START

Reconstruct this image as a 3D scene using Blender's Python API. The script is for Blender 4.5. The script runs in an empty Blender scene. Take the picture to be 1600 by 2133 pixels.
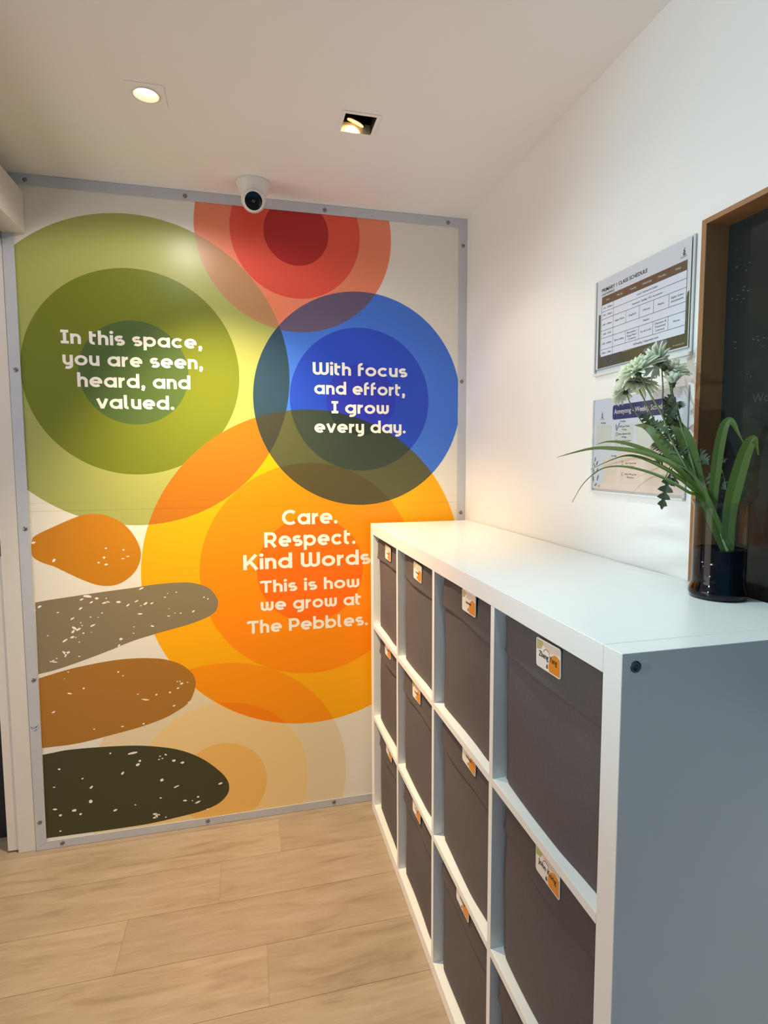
import bpy, bmesh, math, random
from mathutils import Vector, Matrix
random.seed(7)
PI = math.pi
SC = bpy.context.scene
COL = SC.collection

# ------------------------------------------------------------------ camera
RX = Vector((0.970349, -0.241345, 0.013040))
cam_d = bpy.data.cameras.new('camera')
cam = bpy.data.objects.new('camera', cam_d); COL.objects.link(cam)
def rodr(v):
    t = v.length; k = v / t
    K = Matrix(((0, -k.z, k.y), (k.z, 0, -k.x), (-k.y, k.x, 0)))
    return Matrix.Identity(3) + math.sin(t) * K + (1 - math.cos(t)) * (K @ K)
FPX, PX, PY = 1186.4072, 806.08, 1050.23
CAMP = Vector((-0.8426, -2.1187, 1.3583))
RC = rodr(Vector((0.0809, -0.2426, -0.0133))) @ Matrix(((1, 0, 0), (0, 0, -1), (0, 1, 0)))
cam.matrix_world = Matrix.Translation(CAMP) @ Matrix((RC[0], -RC[1], -RC[2])).transposed().to_4x4()
cam_d.sensor_fit = 'HORIZONTAL'; cam_d.sensor_width = 36
cam_d.lens = FPX * 36 / 1600
cam_d.shift_x = -(PX - 800) / 1600; cam_d.shift_y = (PY - 1066.5) / 1600
cam_d.clip_start = 0.02
SC.camera = cam
def at(u, v, axis, val):
    """point of the place seen at photo pixel (u, v) on the plane axis = val"""
    d = RC.transposed() @ Vector(((u - PX) / FPX, (v - PY) / FPX, 1))
    return CAMP + d * ((val - CAMP[axis]) / d[axis])

# ------------------------------------------------------------------ light
SC.view_settings.view_transform = 'Standard'; SC.view_settings.look = 'None'
SC.view_settings.gamma = 1; SC.view_settings.use_curve_mapping = False
SC.view_settings.exposure = -0.13
H = 2.2623
W = bpy.data.worlds.new('world'); SC.world = W; W.use_nodes = True
W.node_tree.nodes['Background'].inputs[0].default_value = (0.13, 0.56, 1.0, 1)
W.node_tree.nodes['Background'].inputs[1].default_value = 0.50
H = 2.2623
def lamp(name, kind, loc, aim, watts, col, **k):
    d = bpy.data.lights.new(name, kind); d.energy = watts; d.color = col
    for a, b in k.items(): setattr(d, a, b)
    o = bpy.data.objects.new(name, d); COL.objects.link(o); o.location = loc
    o.rotation_euler = (Vector(aim) - Vector(loc)).to_track_quat('-Z', 'Y').to_euler()
    return o
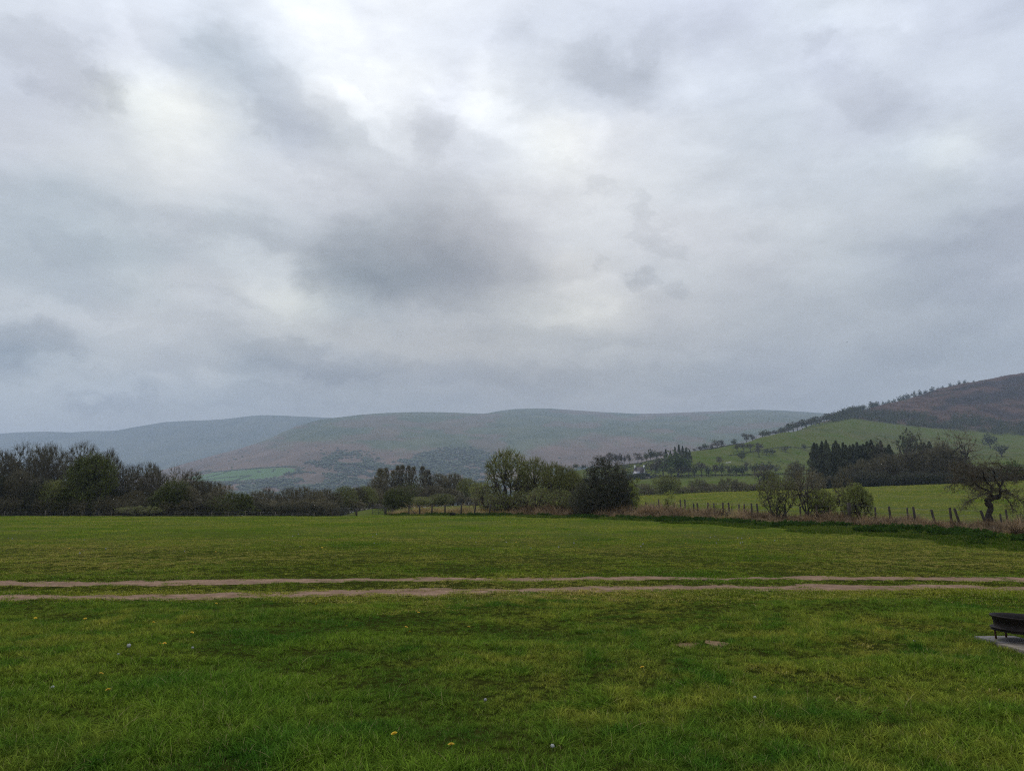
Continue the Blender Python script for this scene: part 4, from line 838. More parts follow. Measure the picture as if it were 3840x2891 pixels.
# low far trees, a few pixels each: one mesh with trunk and crown faces
def far_tree(name, seed, wide, lm, n=420, low=.28, con_=False, size=.045):
    r = g(seed)
    sk = skel(r, one(L_=.45, r=.022), [dict(n=3, wob=.08), dict(n=4, k=6, ratio=1.1, ang=(R(40 if not con_ else 80), .2), t0=.4, wob=.15, up=.08), dict(n=3, k=5, ratio=.5, ang=(R(45), .3), wob=.2)])
    parts = [(*tubes(p, rd * 1.6, 4), 0) for p, rd in sk]
    if con_:
        zz = r.uniform(.08, 1, n) ** .9; rr = (1.03 - zz) * wide * np.sqrt(r.uniform(0.1, 1, n)); th = r.uniform(0, 2 * PI, n)
        c = np.stack([rr * np.cos(th), rr * np.sin(th), zz], -1)
    else:
        nb = 11; bc = np.stack([r.normal(0, wide * .32, nb), r.normal(0, wide * .32, nb), r.uniform(low + .22, .84, nb)], -1); bc[0] = (0, 0, .5); k = r.integers(0, nb, n)
        q = r.normal(0, 1, (n, 3)); q /= np.linalg.norm(q, axis=1)[:, None]; c = bc[k] + q * (r.uniform(0.3, 1, (n, 1)) ** .5) * np.array([wide * .42, wide * .42, .17])
    v, f = leaves(r, c[:, None, :].repeat(3, 1), n, size, .004); parts.append((v, f, 1))
    V, Fs, mi = pack(name, parts, None); V = np.concatenate(V); V /= np.percentile(V[:, 2], 99.5)
    return dict(name=name, mesh=mesh_np(name, V, Fs, [M['bark'], M[lm]], mi), w=wide)
K['fbare'] = [far_tree('round_tree', s, .42, 'far_bare', 620, .2, size=.034) for s in (111, 102, 103, 104)]
K['fleaf'] = [far_tree('round_tree', s, .45, 'far_leaf', 560, .12, size=.042) for s in (105, 106, 107)]
K['fgreen'] = [far_tree('round_tree', s, .48, 'far_green', 700, .05, size=.045) for s in (108,)]
K['fcon'] = [far_tree('conifer', s, .24, 'needle', 420, .1, True, size=.05) for s in (109, 110)]
rt = random.Random(3)
def plant(kind, px, top, Y, label, cat='tree', group=None, w=None, name=None, var=None, base=None, lean=0.0, sink=0.0):
    """stand one plant at bearing px and distance Y, as tall as the photo shows it; w = half width in photo px"""
    v = K[kind][(var if var is not None else rt.randrange(99)) % len(K[kind])]
    X = a_of(px) * Y; zb = gz(X, Y) - sink
    if base is not None: zb = EYE + e_of(base) * Y
    H = EYE + e_of(top) * Y - zb
    sw = H if w is None else (w / F * Y) / max(v['w'], .05)
    rz = rt.uniform(0, 2 * PI)
    nm = name or v['name']
    if 'mesh' in v:
        o = link(bpy.data.objects.new(nm, v['mesh'])); o.location = (X, Y, zb); o.rotation_euler = (0, lean, rz); o.scale = (sw, sw, H); tag(o, label, cat, group); return o
    o = empty(nm, (X, Y, zb), rz); o.scale = (sw, sw, H); o.rotation_euler = (0, lean, rz); tag(o, label, cat, group)
    for part in (('trunk', 'crown') if cat == 'tree' else ('stem', 'foliage')):
        c = bpy.data.objects.new(part, v['trunk' if part in ('trunk', 'stem') else 'crown']); link(c, o)
    return o
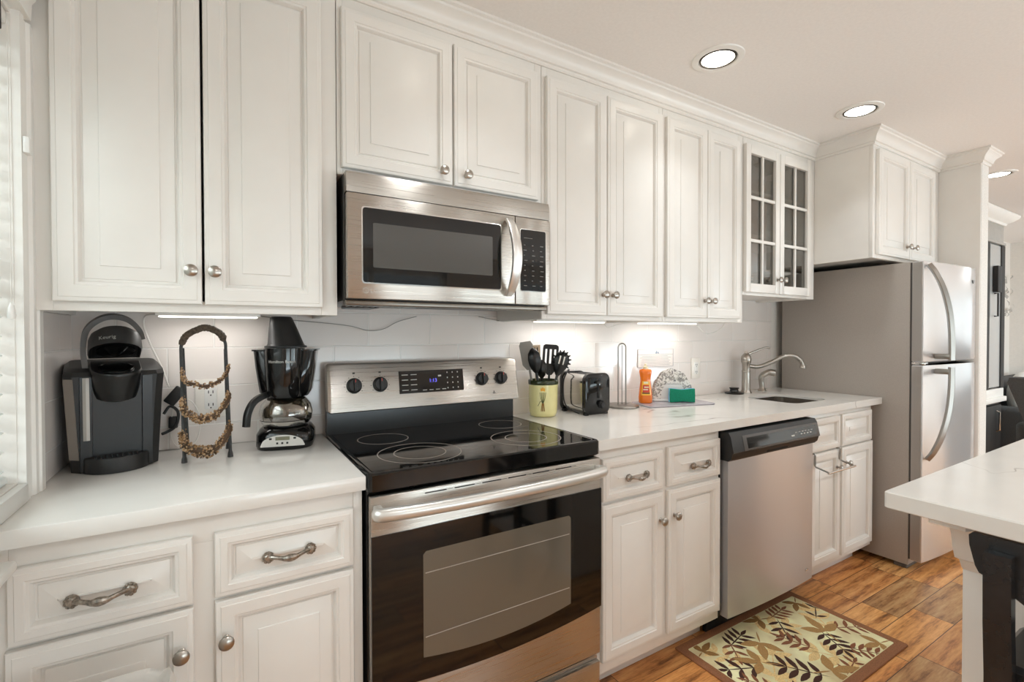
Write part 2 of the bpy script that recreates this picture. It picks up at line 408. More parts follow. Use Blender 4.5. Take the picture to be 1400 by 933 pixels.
# ================================================================== THE ROOM
XL, XR, YB, YF, ZC = -.371, 8.0, 1.8216, -3.2, 2.335
WT = 1.8116          # face of the wall tile
mb = MB(); mb.box(XL-.15, XR+.15, YF-.15, YB+.15, -.1, 0); struct('floor', mb, M['floor'])
mb = MB(); mb.box(XL-.15, XR+.15, YF-.15, YB+.15, ZC, ZC+.1); struct('ceiling', mb, M['ceil'])
mb = MB(); mb.box(XL-.15, XR+.15, YB, YB+.15, 0, ZC); wb = struct('wall_back', mb, M['wall'])
mb = MB(); mb.box(XL+.008, 3.08, WT, YB, .9145, 1.75); struct('tile_backsplash', mb, M['tile'], wb)
def wall_with_holes(name, axis, a, b, u0, u1, holes, mat):
    """axis 'x': wall slab between x=a and b running along y; holes are (u0,u1,z0,z1)"""
    mb = MB(); f = (lambda p, q, z0, z1: mb.box(a, b, p, q, z0, z1)) if axis == 'x' else (lambda p, q, z0, z1: mb.box(p, q, a, b, z0, z1))
    u = u0
    for h0, h1, z0, z1 in holes:
        f(u, h0, 0, ZC); f(h0, h1, 0, z0); f(h0, h1, z1, ZC); u = h1
    f(u, u1, 0, ZC); return struct(name, mb, mat)
wl = wall_with_holes('wall_left', 'x', XL-.15, XL, YF, YB, [(.05, 1.405, .955, 1.94)], M['wall'])
mb = MB(); mb.box(XL, XL+.008, 1.535, WT, .9145, 1.323); struct('tile_backsplash', mb, M['tiley'], wl)
wall_with_holes('wall_front', 'y', YF-.15, YF, XL-.15, XR+.15, [(.6, 2.6, .05, 2.1), (3.4, 5.6, .05, 2.1), (6.0, 7.5, .05, 2.1)], M['wall'])
wall_with_holes('wall_right', 'x', XR, XR+.15, YF, YB, [(-1.2, .5, .3, 2.05)], M['wall'])

# window beside the counter: frame, sash and pane in the wall; casing, head and sill as trim
def window(name, axis, a, u0, u1, z0, z1, cols, bar=.035):
    f = (lambda m_, p, q, r, s, d0, d1: m_.box(a+d0, a+d1, p, q, r, s, .004)) if axis == 'x' else (lambda m_, p, q, r, s, d0, d1: m_.box(p, q, a+d0, a+d1, r, s, .004))
    m_ = MB()
    f(m_, u0, u1, z0, z0+bar, -.03, .03); f(m_, u0, u1, z1-bar, z1, -.03, .03)
    for i in range(cols+1):
        c = u0+bar/2+(u1-u0-bar)*i/cols; f(m_, c-bar/2, c+bar/2, z0, z1, -.03, .03)
    f(m_, u0, u1, (z0+z1)/2-bar/2, (z0+z1)/2+bar/2, -.025, .025)
    o = struct(name, m_, M['trim'])
    m_ = MB(); f(m_, u0+.01, u1-.01, z0+.01, z1-.01, -.003, .003); part('pane', m_, M['glass'], o)
window('window_1', 'x', XL-.11, .052, 1.403, .957, 1.938, 1)
window('window_2', 'y', YF-.06, .602, 2.598, .052, 2.098, 2, .06)
window('window_3', 'y', YF-.06, 3.402, 5.598, .052, 2.098, 2, .06)
window('added_window_5', 'y', YF-.06, 6.002, 7.498, .052, 2.098, 2, .06)  # unseen window added to let more light onto the far wall
window('window_4', 'x', XR+.06, -1.198, .498, .302, 2.048, 2, .05)
# casing (moulded, vertical): stepped profile extruded in z
prof = [(XL, 1.407), (XL+.014, 1.407), (XL+.016, 1.425), (XL+.010, 1.428), (XL+.012, 1.450), (XL+.018, 1.455), (XL+.018, 1.474), (XL+.022, 1.478), (XL+.022, 1.502), (XL+.012, 1.506), (XL, 1.506)]
mb = MB(); mb.prism(prof, 'z', .9145, 1.95); struct('trim_1', mb, M['trim'])
mb = MB(); mb.box(XL, XL+.018, -.05, 1.405, .9145, .953, .003); mb.box(XL, XL+.012, -.05, .05, .9145, 1.95, .002); struct('trim_2', mb, M['trim'])
# head cornice over the window
hp = [(XL, 1.95), (XL+.024, 1.95), (XL+.026, 1.985), (XL+.032, 1.995), (XL+.040, 2.03), (XL+.060, 2.055), (XL+.062, 2.075), (XL, 2.075)]
mb = MB(); mb.loft([[Vector((x, y, z)) for x, z in hp] for y in (-.1, 1.44)]); struct('trim_3', mb, M['trim'])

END

### WORK REQUIRED
Show every line from the entries above in which the word "this" appears.

### WRITTEN ANSWER
Reconstruct this image as a 3D scene using Blender's Python API. The script is for Blender 4.5. The script runs in an empty Blender scene. Take the picture to be 1600 by 2133 pixels.
Continue the Blender Python script for this scene: part 4, from line 838. More parts follow. Measure the picture as if it were 3840x2891 pixels.
Write part 2 of the bpy script that recreates this picture. It picks up at line 408. More parts follow. Use Blender 4.5. Take the picture to be 1400 by 933 pixels.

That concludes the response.